Praying for them is a charity greater, wiser, and surer.  Building on this, Pope Benedict XVI once wrote that, “No man is an island. Our lives are involved with one another, through innumerable interactions they are linked together. No one lives alone. No one sins alone. No one is saved alone. The lives of others continually spill over into mine: in what I think, say, do and achieve. And conversely, my life spills over into that of others: for better and for worse. So, my prayer for another is not something extraneous to that person, something external, not even after death. In the interconnectedness of Being, my gratitude to the other—my prayer for him—can play a small part in his purification.” Again, we all belong together in one enormous symphony of being.

St. Leopold Mandic was an Italian Capuchin who died in 1942.  As a young man he had a great desire to travel east to proclaim our Lord and the Gospel.  He wanted to make Jesus known in the East.  But it wasn’t to be.  St. Leopold had very poor health.  He couldn’t see very well, he stuttered when he talked, he had constant abdominal pain, and arthritis that deformed his hands and bent his spine, so that he was no more than 4 ½ feet tall.  He was not a robust man and so his superiors didn’t think he had the stamina needed to go into the missions, and so he spent his life in Padua, Italy hearing confessions for 12 to 15 hours a day.  He was gentle and wise in the life of virtue and people flocked to him.  If you wanted him to hear your confession, you had to wait a long time.  Sometimes other priests would complain that he was too lenient with the people who came to him for confession.  To this he would say, “If the Lord wants to accuse me of showing too much leniency toward sinners, I’ll tell him that it was he who gave me the example, and I haven’t even died for the salvation of souls as he did.” 

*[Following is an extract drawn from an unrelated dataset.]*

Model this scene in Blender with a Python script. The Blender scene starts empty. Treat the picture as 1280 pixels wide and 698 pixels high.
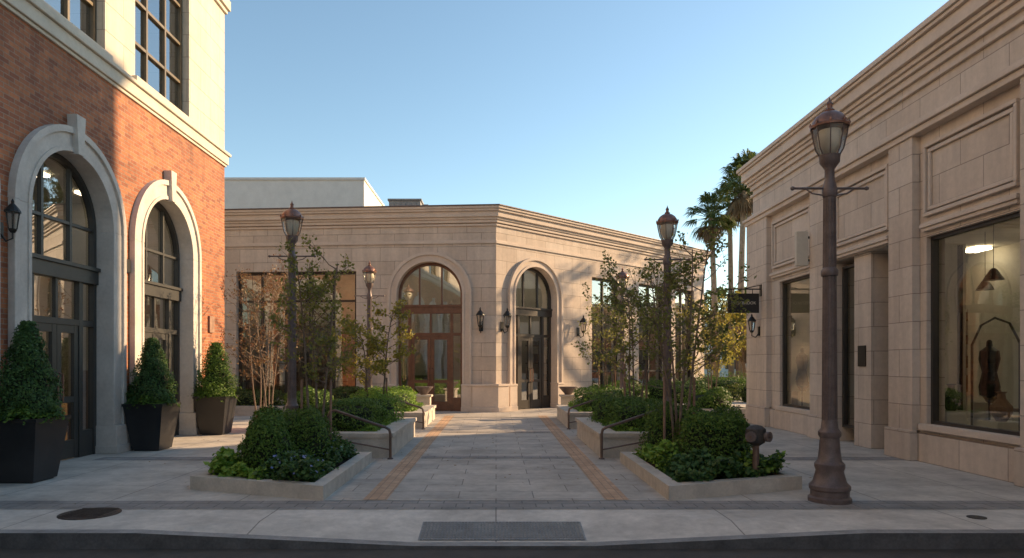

For many years, in the back of his mind, St. Leopold persisted in the hope that he might be able to go east into the missions.  But as he got older, he realized it wasn’t going to happen.  He was going to stay put in Padua in his tiny confessional.  So, he changed his attitude.  Since he couldn’t go to the missions in the east every soul, helped in the confessional would be his east.  Every soul before him would be his mission to the east.  “Every soul will be the East for me,” he said.

The direction East has a very special meaning to Catholics.  There is the ancient tradition of facing east when we worship.  At one time all Catholic altars faced east. They were built this way because at the end

of time our Lord will come from the East, we don’t turn our back to him.  And the sun a symbol of Jesus also rises in the East.  In a symbolic way to face east is to face the Lord. 

And so, adding to St. Leopold’s quote we could say, every soul made in the image and likeness of our Lord will be the East for me.  In looking towards a soul, I will look towards the Lord. I will pray for the souls made in His image and likeness.  That will be my mission to the east. 

Every time we face the Lord, every time we face the symbolic east may we remember in prayer the souls of our beloved dead, but most especially may we also remember the souls of those who have no one to pray for them.    We all belong together in one enormous symphony of being.  May our prayer for the dead play a small part in their purification. 

Eternal rest grant unto them, O Lord.

And let perpetual light shine upon them.

May they rest in peace.

May their souls and the souls of all the faithful departed, through the mercy of God, rest in peace. 

As we enter Heaven, we will see them, so many of them coming toward us and thanking us, we will ask who they are and they will say, “Poor soul you prayed for in Purgatory.”